'Ser es defenderse'
Ramiro de Maeztu
La causa profunda del independentismo
Por Alejo Vidal-Quadras
22 de julio de 2015

El cabeza de la lista subversiva contra el orden constitucional en la que están incrustados Mas y Junqueras ha dejado claro que no habrá ninguna sentencia de los tribunales que los detenga. Por consiguiente, el método de recurrir al Constitucional cualquier decisión que contravenga lo establecido en nuestra Ley de leyes equivaldrá a intentar parar un tigre hambriento arrojándole chinitas a las fauces. Lo que los separatistas han anunciado que se avecina en Cataluña no es un conflicto político, es una revolución, y frente a una revolución, es decir, frente al establecimiento de una nueva legalidad violentando la anterior, por definición la acción judicial, siendo necesaria, no es en absoluto suficiente. La conclusión es que incluso la aplicación por parte del Gobierno central del poderoso artículo 155 de la Carta Magna no valdrá para nada si se queda meramente en la publicación de las correspondientes resoluciones en el Boletín Oficial por la sencilla razón de que serán olímpicamente ignoradas por los protagonistas del golpe. Así, llegará un momento en el que Mariano Rajoy se verá compelido a hacer aquello que mas detesta: actuar. Y actuar ¿Cómo?. Pues sencillamente, recurriendo al monopolio legítimo de la fuerza que el Estado puede ejercer para imponer el cumplimiento de la ley a los transgresores. Cuando eso suceda, cosa bastante probable a la luz de la evolución de los acontecimientos, será inevitable el choque físico de las fuerzas de seguridad con los sublevados para reducirlos a la obediencia, al igual que sucedió durante la Segunda República en octubre de 1934. A partir de aquí, se abre un horizonte de incertidumbre en el que todo cabe, sin descartar lo peor.

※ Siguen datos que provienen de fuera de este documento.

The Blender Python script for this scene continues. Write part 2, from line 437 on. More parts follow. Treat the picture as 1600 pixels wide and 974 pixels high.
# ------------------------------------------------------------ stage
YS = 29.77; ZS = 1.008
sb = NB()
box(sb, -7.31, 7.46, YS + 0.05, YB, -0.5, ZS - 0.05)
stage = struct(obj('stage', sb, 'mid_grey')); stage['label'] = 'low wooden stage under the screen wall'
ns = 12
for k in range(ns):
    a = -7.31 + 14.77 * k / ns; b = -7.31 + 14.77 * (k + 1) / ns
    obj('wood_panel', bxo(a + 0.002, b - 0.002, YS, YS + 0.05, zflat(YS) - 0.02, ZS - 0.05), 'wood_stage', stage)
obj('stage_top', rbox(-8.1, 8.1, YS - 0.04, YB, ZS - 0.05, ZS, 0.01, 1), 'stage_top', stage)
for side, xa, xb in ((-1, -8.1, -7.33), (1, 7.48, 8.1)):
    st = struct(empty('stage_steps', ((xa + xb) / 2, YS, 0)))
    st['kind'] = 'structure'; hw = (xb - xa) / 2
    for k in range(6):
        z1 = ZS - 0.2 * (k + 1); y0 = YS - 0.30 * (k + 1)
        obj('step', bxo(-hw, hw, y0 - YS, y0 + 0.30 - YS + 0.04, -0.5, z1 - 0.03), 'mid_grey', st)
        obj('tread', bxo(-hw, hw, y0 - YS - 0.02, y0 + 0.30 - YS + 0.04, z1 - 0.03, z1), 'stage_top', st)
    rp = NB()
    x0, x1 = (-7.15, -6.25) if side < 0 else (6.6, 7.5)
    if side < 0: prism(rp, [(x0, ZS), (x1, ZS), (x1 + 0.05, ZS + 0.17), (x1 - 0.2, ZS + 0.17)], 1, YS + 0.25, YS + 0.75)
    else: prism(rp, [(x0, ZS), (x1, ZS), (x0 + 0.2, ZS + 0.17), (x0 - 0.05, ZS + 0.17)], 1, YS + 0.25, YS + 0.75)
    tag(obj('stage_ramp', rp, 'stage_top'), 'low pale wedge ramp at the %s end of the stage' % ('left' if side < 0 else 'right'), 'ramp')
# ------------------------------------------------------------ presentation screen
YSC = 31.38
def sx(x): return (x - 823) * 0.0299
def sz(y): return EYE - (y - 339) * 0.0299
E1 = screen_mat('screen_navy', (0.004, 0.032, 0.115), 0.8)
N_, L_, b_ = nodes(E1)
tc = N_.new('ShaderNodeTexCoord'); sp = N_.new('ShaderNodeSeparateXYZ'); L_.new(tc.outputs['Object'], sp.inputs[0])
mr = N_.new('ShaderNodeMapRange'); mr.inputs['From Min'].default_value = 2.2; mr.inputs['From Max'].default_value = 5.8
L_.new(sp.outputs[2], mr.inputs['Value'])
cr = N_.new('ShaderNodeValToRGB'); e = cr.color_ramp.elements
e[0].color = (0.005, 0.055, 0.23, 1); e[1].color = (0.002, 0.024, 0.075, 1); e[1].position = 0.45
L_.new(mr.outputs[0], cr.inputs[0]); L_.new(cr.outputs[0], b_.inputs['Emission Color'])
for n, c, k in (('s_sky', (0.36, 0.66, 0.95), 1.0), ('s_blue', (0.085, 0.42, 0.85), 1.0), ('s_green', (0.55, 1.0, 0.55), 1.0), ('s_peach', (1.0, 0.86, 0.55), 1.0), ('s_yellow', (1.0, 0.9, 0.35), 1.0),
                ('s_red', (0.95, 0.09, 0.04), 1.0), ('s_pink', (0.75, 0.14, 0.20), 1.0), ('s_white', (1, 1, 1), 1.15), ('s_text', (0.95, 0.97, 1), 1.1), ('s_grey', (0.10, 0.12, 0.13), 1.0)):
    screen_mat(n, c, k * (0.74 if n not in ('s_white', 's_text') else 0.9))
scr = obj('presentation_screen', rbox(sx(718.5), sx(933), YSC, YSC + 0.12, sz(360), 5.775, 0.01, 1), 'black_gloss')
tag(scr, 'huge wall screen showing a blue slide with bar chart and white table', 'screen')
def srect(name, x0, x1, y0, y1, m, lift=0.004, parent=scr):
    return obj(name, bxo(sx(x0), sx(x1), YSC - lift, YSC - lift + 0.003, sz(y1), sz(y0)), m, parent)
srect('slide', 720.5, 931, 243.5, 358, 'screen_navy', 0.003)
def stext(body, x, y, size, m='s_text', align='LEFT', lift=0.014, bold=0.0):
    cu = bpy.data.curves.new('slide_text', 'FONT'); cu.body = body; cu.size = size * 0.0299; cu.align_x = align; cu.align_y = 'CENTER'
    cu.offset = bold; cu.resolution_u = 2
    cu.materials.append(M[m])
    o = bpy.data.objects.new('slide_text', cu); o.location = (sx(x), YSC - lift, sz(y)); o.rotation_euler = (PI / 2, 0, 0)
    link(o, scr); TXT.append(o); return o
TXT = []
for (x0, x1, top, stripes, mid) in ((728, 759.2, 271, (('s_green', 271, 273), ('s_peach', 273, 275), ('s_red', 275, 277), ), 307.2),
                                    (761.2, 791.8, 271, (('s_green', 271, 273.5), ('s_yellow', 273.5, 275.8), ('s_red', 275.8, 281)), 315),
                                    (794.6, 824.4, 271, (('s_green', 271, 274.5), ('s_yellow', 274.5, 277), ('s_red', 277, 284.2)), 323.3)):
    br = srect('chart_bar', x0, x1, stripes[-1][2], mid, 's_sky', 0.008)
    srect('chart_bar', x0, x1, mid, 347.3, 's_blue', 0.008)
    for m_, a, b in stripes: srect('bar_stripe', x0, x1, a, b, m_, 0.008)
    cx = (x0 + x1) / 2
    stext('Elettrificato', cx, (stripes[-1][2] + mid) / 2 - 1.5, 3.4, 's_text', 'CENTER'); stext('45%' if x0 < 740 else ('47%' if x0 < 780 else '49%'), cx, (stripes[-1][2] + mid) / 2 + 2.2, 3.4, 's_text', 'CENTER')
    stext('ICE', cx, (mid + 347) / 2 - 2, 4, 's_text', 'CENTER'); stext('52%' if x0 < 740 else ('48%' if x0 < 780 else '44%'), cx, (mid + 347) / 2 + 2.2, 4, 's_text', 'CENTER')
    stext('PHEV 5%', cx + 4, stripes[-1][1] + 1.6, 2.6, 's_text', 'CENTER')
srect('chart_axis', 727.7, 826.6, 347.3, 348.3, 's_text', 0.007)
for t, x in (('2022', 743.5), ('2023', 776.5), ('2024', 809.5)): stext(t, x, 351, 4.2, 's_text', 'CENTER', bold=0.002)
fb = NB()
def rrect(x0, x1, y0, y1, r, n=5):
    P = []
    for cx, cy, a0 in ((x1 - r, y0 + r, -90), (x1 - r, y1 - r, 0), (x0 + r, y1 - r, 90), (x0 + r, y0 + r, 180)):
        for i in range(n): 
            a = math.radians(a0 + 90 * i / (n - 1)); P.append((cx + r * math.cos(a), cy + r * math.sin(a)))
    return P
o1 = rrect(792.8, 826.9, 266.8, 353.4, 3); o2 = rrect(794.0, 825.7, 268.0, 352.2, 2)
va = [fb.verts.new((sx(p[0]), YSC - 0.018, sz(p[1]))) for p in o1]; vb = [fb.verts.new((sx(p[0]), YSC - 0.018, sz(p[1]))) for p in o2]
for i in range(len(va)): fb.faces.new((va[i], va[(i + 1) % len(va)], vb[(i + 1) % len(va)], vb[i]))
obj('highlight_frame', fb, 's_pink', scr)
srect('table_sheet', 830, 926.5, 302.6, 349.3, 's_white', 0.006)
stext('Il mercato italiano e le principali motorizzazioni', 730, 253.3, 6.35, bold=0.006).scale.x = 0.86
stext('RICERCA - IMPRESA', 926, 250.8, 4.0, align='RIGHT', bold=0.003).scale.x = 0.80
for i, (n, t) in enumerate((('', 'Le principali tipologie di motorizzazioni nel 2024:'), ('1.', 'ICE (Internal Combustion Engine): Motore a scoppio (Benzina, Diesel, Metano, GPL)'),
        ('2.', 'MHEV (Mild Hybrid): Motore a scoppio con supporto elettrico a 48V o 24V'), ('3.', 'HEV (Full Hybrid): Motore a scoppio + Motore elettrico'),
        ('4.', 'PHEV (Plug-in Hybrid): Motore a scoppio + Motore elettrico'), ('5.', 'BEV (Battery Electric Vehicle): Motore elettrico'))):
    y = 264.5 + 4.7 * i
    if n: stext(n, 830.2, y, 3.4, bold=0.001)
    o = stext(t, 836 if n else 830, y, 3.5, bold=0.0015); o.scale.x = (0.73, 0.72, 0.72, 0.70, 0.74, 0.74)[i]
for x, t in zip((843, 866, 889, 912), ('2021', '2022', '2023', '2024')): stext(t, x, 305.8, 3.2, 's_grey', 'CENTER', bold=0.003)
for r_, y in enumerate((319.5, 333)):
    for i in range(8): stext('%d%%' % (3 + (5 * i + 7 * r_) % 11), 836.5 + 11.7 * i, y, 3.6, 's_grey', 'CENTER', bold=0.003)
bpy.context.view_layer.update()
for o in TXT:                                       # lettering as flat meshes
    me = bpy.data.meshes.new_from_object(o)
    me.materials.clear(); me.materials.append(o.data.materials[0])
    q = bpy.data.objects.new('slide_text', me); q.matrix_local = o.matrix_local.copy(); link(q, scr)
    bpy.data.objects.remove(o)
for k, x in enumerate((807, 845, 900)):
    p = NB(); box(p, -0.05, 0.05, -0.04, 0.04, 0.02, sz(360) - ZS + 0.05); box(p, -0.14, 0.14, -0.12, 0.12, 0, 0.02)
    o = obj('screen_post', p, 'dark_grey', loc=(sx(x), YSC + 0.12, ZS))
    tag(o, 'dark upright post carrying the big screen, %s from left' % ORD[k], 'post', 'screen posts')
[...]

En este contexto inquietante, cabe preguntarse por el origen verdadero de semejante absurdo, el de que una parte significativa de una sociedad occidental desarrollada y madura se precipite a su ruina movida por un conjunto de emociones incontrolables sustentadas en falsedades históricas y en agravios inexistentes en contra de la racionalidad más elemental. SI bien es cierto que la ambición desmedida de una pandilla de mediocres que prefieren ser cabeza de ratón y que encubren con su desaforado nacionalismo el hecho vergonzoso de sus latrocinios se encuentra en la base de este proceso disparatado, no lo es menos que la inexistencia de un proyecto nacional español de la suficiente altura y atractivo explica en buena medida la desorientación explosiva de muchos ciudadanos de Cataluña. En este sentido, los dos grandes partidos nacionales, protagonistas y administradores del régimen nacido en 1978, han demostrado una insuficiencia clamorosa. En vez de erigir un sistema institucional eficiente y ejemplar apto para aglutinar a los españoles en pos de grandes metas compartidas por encima de divisiones ideológicas o de intereses parciales, han dedicado durante décadas sus esfuerzos a construir una partitocracia podrida y maniquea carente de liderazgos de la envergadura requerida para silenciar o amortiguar el griterío de los particularismos totalitarios. Un catalán de hoy difícilmente se sentirá motivado al contemplar el espectáculo lamentable en el que el PP y el PSOE han transformado la vida pública, demasiado plagada de corrupción, incapacidad, clientelismo y oportunismo. Aunque el nivel de saqueo de las arcas públicas y de falta de respeto a la división de poderes es igualmente escandaloso a nivel autonómico, no disponemos en el plano nacional de la vis centrípeta suficiente para compensar los tirones centrífugos de las hormonas identitarias. Entre una España dirigida por mangantes y aprovechados y una Cataluña bajo la férula de otros caraduras de similar tenor, al final la gente se inclina por los que, tras el persistente lavado de cerebro en la escuela y en los medios sometidos, percibe como suyos.  

Cunde la sensación de que ya es demasiado tarde para reaccionar y que las sucesivas declaraciones emitidas desde La Moncloa no son más que una liturgia impotente y patética. Las naciones nacen, crecen, decaen y pueden desaparecer si les falta un alma que las vivifique. Bastantes de nuestros compatriotas empiezan a resignarse al debilitamiento terminal del armazón espiritual que nos mantendría cohesionados y ese clima crepuscular invade con su melancolía oscura cada rincón de la geografía española. Tenemos las bazas para ganar en el exigente juego de la competitividad global y no las queremos utilizar. Poseídos por una pulsión suicida, avanzamos hacia el fracaso prisioneros de un destino tan irremediable como estúpido.